“世界が消えるほど走れ!”
トルストイの名作を、世田谷パブリックシアター芸術監督・白井晃が現代に立ち上げる2020 年の公演中止を経て、待望の上演決定!
世田谷パブリックシアターでは 2023年6~7月、芸術監督・白井晃演出による『ある馬の物語』を上演いたします。本作は 2020年6~7月で上演予定でしたが、折しもコロナ禍による第一回目の緊急事態宣言発令により当館も臨時閉館という事態となり、やむなく上演を断念した作品です。そしてこのたび、丁度3年という歳月を経て、ようやく上演が叶うこととなりました。
ロシアの文豪トルストイの小説(原題『ホルストメール』1886年刊行)を舞台化した『ある馬の物語』は、人間という愚かな生き物と思考する聡明な馬とを対比させ、人間のあくなき所有欲に焦点をあてながら、「この世に生を受けて生きる意味とは?」という普遍的なテーマを、詩情豊かにそしてストイックに問いかけてくる作品です。
1975年に本国ロシアで初演されて以降、国際的に評価の高いこの作品を、このたび白井晃が新演出で立ち上げます。
成河 別所哲也 小西遼生 音月桂
大森博史 小宮孝泰 春海四方 小柳友
浅川文也 吉﨑裕哉 山口将太朗 天野勝仁 須田拓未
穴田有里 山根海音 小林風花 永石千尋 熊澤沙穂
成河、別所哲也、小西遼生、音月桂ら2020年公演のカンパニーメンバーが2023年へ向けて再集結まだら模様に生まれついたばかりに
不遇な運命をたどる馬役の成河、その馬の中に潜む才能を見出す
公爵役の別所哲也、公爵や、まだら模様の馬の前に立ちはだかる
美と若さの象徴ともいえる男性(牡馬)に小西遼生、そして彼らの運命を変えていく
ファムファタールともいうべき女性(牝馬)を音月桂が演じます。
また、
大森博史、小宮孝泰、春海四方、小柳友の個性あふれる魅力的な出演陣に、
馬の群れをアグレッシブに形成する10名のキャストたち。

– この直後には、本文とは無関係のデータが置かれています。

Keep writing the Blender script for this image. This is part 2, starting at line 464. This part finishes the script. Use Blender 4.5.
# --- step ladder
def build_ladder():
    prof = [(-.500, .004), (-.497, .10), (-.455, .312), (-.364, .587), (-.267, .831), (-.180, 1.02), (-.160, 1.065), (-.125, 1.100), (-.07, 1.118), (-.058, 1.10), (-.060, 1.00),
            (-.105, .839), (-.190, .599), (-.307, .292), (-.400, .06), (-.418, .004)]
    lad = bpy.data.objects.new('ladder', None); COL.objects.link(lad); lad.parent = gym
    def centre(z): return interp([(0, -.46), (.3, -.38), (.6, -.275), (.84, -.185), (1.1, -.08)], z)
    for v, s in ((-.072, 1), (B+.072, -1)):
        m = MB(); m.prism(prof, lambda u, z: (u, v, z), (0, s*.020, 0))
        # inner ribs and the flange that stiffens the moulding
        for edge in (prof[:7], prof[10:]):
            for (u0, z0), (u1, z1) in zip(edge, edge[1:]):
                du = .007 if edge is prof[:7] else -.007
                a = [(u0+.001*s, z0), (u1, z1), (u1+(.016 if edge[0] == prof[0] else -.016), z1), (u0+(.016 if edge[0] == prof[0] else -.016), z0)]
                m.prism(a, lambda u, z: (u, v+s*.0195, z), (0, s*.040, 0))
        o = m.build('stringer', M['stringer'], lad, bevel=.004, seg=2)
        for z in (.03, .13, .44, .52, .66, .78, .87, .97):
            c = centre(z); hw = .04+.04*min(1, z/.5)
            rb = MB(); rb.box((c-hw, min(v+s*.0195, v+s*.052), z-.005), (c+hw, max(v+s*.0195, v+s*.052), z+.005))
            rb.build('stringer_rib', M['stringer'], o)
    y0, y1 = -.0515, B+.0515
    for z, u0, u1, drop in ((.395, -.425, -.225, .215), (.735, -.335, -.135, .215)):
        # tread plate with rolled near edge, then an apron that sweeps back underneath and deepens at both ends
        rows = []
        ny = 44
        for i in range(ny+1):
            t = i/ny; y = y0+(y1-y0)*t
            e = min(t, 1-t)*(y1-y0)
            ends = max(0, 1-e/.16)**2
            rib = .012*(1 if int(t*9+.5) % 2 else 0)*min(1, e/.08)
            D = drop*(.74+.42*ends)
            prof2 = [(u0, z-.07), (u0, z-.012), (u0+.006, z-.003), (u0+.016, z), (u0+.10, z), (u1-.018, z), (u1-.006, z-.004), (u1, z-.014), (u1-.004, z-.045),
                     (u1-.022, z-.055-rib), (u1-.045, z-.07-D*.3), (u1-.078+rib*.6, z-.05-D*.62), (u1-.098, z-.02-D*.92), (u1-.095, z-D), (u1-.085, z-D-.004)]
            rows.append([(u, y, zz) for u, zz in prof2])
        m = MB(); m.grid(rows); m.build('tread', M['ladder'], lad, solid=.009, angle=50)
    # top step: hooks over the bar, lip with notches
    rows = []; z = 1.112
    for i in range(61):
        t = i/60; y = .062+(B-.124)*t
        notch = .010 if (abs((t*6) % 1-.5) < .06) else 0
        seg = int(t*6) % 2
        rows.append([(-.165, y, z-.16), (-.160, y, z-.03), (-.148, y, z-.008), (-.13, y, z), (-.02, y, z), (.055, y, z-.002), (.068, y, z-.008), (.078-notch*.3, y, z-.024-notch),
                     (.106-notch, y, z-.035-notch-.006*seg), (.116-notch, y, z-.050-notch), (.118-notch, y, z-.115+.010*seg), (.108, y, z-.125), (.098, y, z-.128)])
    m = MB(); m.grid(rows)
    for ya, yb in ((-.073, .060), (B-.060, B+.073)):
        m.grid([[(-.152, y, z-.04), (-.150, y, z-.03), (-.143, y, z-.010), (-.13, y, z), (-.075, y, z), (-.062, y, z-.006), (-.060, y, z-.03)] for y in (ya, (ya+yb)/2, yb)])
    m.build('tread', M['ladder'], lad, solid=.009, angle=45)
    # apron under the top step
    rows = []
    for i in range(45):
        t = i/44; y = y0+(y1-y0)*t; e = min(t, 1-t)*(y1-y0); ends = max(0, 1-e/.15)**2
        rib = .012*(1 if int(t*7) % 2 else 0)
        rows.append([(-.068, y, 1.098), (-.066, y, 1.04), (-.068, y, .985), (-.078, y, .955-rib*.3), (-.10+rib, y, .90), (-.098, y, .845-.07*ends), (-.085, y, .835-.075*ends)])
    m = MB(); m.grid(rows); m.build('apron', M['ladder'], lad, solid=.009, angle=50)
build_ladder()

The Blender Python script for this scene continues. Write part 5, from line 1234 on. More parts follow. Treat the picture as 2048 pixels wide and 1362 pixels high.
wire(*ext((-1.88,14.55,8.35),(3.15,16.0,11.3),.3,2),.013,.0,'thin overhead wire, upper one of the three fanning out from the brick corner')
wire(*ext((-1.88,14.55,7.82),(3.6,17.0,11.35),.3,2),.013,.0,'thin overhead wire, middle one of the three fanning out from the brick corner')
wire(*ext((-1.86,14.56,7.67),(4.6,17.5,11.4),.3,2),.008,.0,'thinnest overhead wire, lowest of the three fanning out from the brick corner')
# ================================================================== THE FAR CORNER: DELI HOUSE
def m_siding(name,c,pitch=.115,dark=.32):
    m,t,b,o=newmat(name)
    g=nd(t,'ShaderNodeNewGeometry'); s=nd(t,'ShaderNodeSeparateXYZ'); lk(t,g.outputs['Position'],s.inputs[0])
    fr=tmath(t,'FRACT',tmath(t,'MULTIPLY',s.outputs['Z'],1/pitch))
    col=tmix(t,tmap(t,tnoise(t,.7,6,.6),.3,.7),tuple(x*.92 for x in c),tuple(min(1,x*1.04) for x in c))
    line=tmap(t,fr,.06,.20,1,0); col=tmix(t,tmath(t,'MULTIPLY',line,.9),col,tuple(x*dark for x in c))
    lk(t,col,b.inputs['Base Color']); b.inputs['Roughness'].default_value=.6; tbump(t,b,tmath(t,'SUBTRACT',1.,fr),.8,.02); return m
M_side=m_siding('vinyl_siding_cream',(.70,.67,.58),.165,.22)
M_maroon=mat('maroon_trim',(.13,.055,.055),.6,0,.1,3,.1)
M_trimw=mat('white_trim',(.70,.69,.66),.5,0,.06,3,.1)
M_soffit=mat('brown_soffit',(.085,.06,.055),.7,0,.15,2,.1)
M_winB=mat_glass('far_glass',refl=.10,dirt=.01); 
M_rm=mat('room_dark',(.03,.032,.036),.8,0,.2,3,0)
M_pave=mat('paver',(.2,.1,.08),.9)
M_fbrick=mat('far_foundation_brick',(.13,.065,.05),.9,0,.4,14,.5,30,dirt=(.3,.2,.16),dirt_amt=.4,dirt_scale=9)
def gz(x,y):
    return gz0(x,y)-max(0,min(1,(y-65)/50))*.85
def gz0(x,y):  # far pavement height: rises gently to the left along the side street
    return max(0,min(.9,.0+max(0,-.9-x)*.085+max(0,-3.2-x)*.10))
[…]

総勢18名の出演者が、実力派のスタッフとともに、百数十年前のロシアのお話を現代の我々のお話として立ち上げていきます。
歌や身体表現もふんだんに取り入れながら、馬の目線で人々の生きざまを映し出す『ある馬の物語』、どうぞご期待ください。
物語
ホルストメール(成河)は、天性の俊足を持つ駿馬だったが、人間の嫌う「まだら模様」に生まれついたがために、価値のない馬と見なされて育てられた。ある日、厩舎に凛々しい公爵(別所哲也)が現れた。厩舎の主人は見た目の美しい馬をすすめたが、公爵は一目でホルストメールの天性の素晴らしさを見抜き、彼を安価な値段で買い取った。公爵との生活はホルストメールの生涯で、唯一の最も輝かしく幸福な日々となった。だがある日、公爵の気まぐれから、ホルストメールは競馬に出走することになる。その競馬場で公爵の愛人マチエ(音月桂)は、若く美しい将校(小西遼生)と出会い姿を消してしまう。公爵は気が動転し、ホルストメールを橇(そり)に繋ぎ激しく鞭打ち走らせた……。
訳詞・演出:白井晃
プロフィール
京都府生まれ。早稲田大学卒業後、1983~2002年、遊⦿機械/全自動シアター主宰。現在は、演出家として、ストレートプレイから音楽劇、ミュージカル、オペラまで幅広く手掛ける。世田谷パブリックシアター開場時より『こわれた玩具』『アナザデイ』『ラ・ヴィータ』『ピッチフォーク・ディズニー』『宇宙でいちばん速い時計』などを上演。世田谷パブリックシアターの企画制作公演では、『偶然の音楽』音楽劇『三文オペラ』『ガラスの葉』『マーキュリー・ファーMercury Fur』『レディエント・バーミン Radiant Vermin』『住所まちがい』ほか多数演出。第9・10回読売演劇大賞優秀演出家賞、05 年演出『偶然の音楽』にて湯浅芳子賞 (脚本部門)、12年演出のまつもと市民オペラ『魔笛』にて佐川吉男音楽賞、18年演出『バリーターク』にて小田島雄志・翻訳戯曲賞などの受賞歴がある。2014年~16年、KAAT 神奈川芸術劇場のアーティスティック・スーパーバイザー、16年~21年、同劇場の芸術監督を務めた。22年4月、世田谷パブリックシアターの芸術監督に就任。